3. Salomon v. Matte‑Thompson, 2019 SCC 14

[203] The trial judge had to draw a line somewhere. And she came to the conclusion that the fraud was the only true cause — and therefore that Mr. Salomon’s recommendation of Triglobal and Mr. Papadopoulos was not a logical, direct and immediate cause — of the losses. By the time the respondents invested in Focus, they had formed their own opinion on their financial advisors’ competence and probity which was not dependent on Mr. Salomon’s initial recommendation or his subsequent reassurances. Contrary to the suggestion made by the Court of Appeal and by my colleague, this is not tantamount to saying that the fraud itself constituted a novus actus interveniens. Rather, it is the result of the trial judge’s careful examination of the sequence of events that led to the injury. Although one may disagree with her assessment, the fact remains that a direct causal link must be broken at some point. Otherwise, any lawyer who makes a wrongful referral would become an insurer of the recommended professionals’ services for years to come — with no end in sight. I am not suggesting that a referring lawyer will never be liable for a recommended professional’s faults. In the instant case, for instance, the outcome might have been different if the respondents had not over time developed their own independent relationship with their financial advisors. Put simply, this depends on the circumstances, and no hard and fast rule can be stated. In the instant case, the trial judge was in the best position to assess causation, and she found that the only true cause was the fraud. I see no ground for interfering with that finding.

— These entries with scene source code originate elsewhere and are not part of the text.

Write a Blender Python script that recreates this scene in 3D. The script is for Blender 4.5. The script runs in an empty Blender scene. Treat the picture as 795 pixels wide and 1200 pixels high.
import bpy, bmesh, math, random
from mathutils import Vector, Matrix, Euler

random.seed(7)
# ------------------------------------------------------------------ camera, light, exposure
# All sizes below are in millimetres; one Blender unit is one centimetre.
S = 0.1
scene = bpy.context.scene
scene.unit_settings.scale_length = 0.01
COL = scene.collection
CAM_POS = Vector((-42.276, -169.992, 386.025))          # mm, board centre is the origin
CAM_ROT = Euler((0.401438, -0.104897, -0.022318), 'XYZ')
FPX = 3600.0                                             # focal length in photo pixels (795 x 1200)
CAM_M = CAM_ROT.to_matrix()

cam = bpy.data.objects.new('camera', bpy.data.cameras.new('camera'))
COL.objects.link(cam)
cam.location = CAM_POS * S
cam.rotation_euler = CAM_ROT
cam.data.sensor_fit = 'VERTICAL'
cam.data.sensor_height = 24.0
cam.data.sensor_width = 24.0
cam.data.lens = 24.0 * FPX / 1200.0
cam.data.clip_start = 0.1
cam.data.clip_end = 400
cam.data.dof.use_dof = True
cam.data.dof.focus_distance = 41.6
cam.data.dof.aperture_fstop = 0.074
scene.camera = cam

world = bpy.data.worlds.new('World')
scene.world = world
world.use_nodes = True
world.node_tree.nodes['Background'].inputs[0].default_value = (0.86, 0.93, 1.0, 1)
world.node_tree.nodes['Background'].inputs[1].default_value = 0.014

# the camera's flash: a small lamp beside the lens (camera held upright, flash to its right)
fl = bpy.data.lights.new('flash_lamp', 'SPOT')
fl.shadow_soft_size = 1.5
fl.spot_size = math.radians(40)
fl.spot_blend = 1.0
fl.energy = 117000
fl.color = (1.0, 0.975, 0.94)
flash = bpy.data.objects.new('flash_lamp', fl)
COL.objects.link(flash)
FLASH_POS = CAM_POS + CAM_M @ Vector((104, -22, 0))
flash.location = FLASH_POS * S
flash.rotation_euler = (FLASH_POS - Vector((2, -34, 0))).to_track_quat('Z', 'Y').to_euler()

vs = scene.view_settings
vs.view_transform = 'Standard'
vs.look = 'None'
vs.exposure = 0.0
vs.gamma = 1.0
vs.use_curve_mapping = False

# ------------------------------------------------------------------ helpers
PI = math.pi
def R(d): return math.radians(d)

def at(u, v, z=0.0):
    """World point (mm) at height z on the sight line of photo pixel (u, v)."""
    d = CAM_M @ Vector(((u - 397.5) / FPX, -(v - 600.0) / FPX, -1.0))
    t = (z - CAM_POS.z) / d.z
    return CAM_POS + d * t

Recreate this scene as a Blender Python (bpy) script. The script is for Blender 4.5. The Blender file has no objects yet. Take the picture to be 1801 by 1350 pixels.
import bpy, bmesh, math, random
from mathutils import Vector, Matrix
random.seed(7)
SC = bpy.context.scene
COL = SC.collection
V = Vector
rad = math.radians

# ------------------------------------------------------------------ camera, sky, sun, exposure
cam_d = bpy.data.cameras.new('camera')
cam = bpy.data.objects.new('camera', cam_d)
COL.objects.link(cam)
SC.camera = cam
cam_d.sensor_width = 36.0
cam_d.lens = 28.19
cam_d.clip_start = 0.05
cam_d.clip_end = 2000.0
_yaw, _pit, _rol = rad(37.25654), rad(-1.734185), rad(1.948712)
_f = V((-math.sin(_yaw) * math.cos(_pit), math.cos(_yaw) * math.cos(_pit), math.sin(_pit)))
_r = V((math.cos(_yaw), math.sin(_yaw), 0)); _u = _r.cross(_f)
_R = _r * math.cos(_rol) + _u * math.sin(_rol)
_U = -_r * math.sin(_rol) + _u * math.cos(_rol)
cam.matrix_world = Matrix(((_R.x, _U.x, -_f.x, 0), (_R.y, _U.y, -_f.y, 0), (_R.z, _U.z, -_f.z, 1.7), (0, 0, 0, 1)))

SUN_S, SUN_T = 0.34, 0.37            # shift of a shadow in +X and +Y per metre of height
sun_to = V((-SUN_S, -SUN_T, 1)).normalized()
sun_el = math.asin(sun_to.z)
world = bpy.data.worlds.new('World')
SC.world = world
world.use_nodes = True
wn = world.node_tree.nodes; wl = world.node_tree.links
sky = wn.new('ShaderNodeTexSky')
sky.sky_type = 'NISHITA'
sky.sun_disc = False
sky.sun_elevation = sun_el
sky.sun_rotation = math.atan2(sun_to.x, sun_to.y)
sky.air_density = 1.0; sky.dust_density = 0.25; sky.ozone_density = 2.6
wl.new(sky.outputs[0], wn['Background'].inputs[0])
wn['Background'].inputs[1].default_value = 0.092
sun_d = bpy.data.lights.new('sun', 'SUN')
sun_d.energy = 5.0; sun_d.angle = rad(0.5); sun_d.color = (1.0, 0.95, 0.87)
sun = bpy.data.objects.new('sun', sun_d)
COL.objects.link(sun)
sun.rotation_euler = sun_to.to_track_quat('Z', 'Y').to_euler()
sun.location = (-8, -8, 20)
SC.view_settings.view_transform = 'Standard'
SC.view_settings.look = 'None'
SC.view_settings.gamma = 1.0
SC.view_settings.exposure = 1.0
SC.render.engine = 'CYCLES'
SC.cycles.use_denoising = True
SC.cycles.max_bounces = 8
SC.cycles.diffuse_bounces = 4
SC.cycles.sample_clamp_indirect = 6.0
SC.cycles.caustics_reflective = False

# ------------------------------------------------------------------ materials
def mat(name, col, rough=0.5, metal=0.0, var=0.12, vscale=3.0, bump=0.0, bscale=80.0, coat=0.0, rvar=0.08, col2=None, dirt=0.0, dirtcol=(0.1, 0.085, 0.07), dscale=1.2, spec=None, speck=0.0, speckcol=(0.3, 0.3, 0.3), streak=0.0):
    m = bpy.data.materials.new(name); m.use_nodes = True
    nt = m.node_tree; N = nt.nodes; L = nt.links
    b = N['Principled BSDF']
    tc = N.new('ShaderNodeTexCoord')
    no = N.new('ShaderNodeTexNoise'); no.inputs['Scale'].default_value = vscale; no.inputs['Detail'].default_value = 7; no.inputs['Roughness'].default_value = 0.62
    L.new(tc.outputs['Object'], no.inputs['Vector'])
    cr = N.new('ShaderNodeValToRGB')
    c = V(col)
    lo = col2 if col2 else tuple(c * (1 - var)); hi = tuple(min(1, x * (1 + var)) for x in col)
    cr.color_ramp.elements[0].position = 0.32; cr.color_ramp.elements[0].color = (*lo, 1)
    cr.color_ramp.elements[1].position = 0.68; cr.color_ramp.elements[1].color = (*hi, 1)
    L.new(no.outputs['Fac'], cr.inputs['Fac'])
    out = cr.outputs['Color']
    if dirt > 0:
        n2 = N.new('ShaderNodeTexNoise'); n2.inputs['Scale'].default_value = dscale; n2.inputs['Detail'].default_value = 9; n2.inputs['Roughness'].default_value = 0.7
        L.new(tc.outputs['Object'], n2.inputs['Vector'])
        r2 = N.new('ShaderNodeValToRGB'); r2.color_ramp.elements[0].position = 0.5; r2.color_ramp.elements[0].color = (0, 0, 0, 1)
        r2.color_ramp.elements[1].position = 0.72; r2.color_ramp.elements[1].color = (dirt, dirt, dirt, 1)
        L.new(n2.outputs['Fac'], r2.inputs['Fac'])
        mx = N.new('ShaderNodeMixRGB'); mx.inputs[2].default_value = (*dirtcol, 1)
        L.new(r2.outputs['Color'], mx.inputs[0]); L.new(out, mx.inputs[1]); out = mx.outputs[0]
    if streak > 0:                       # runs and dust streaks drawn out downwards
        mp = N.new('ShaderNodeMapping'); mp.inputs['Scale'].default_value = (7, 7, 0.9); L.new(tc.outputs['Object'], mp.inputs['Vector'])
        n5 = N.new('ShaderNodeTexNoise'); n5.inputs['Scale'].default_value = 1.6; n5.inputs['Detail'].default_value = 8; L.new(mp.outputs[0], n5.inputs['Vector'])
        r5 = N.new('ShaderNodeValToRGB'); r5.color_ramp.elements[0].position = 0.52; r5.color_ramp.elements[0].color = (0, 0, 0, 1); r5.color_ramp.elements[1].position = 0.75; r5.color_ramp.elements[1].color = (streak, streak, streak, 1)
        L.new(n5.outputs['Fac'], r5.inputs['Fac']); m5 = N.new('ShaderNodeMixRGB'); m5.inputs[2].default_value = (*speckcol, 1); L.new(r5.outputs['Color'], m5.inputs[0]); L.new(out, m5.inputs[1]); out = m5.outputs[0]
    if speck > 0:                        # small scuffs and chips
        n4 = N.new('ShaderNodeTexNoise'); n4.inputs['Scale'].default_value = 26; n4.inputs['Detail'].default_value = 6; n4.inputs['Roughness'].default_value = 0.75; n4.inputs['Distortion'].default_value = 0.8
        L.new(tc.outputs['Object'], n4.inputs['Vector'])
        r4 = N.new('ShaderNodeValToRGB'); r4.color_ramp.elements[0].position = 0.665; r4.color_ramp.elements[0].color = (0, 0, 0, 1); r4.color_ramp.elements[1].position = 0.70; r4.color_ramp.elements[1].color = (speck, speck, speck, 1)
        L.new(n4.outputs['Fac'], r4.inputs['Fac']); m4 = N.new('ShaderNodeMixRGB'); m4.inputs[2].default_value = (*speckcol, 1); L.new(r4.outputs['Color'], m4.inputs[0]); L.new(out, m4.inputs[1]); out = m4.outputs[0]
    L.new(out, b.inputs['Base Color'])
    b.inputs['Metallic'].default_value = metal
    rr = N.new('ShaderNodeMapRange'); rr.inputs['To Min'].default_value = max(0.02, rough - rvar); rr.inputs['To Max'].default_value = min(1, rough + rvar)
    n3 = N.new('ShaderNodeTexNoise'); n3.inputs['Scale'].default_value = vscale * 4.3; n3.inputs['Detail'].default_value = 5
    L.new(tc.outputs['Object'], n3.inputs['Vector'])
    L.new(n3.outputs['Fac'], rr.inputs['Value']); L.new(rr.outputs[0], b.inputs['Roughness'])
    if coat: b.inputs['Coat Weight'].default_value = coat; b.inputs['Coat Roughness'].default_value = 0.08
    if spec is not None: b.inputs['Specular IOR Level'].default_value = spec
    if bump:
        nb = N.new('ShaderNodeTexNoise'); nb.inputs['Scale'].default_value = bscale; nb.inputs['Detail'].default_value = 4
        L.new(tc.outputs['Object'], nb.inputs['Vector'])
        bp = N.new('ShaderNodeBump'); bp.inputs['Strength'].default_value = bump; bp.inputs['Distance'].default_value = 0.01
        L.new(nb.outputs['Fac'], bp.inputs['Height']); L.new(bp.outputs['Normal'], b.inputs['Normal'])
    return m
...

(Check for commentary on CanLII Connects)

The most-consulted French-language decision was Imperial Tobacco Canada ltée c. Conseil québécois sur le tabac et la santé, 2019 QCCA 358

[658] En conclusion de ce chapitre et à l’instar du juge de première instance, la Cour conclut que, pendant toute la période litigieuse, les appelantes ont failli au devoir de renseigner les usagers et futurs usagers des dangers et risques de la cigarette. Elles sont donc, a priori, responsables du préjudice que cause chez les membres du groupe la matérialisation de ce défaut de sécurité du bien qu’elles ont fabriqué. N’ayant pas réussi à prouver que les membres des groupes, aux dates pertinentes, connaissaient ce défaut ou étaient en mesure de le connaître ou de prévoir le préjudice, elles ne peuvent faire valoir le moyen d’exonération de l’article 1473 al. 1 C.c.Q., moyen que reconnaissait le droit antérieur et qui trouve son équivalent dans les règles de l’article 53 L.p.c.

[659] Il reste maintenant à voir si, comme elles le prétendent, elles peuvent néanmoins repousser cette responsabilité en établissant une faille au chapitre de la causalité.

(Check for commentary on CanLII Connects)

* As of January 2014 we measure the total amount of time spent on the pages rather than simply the number of hits; as well, a case once mentioned won’t appear again for three months.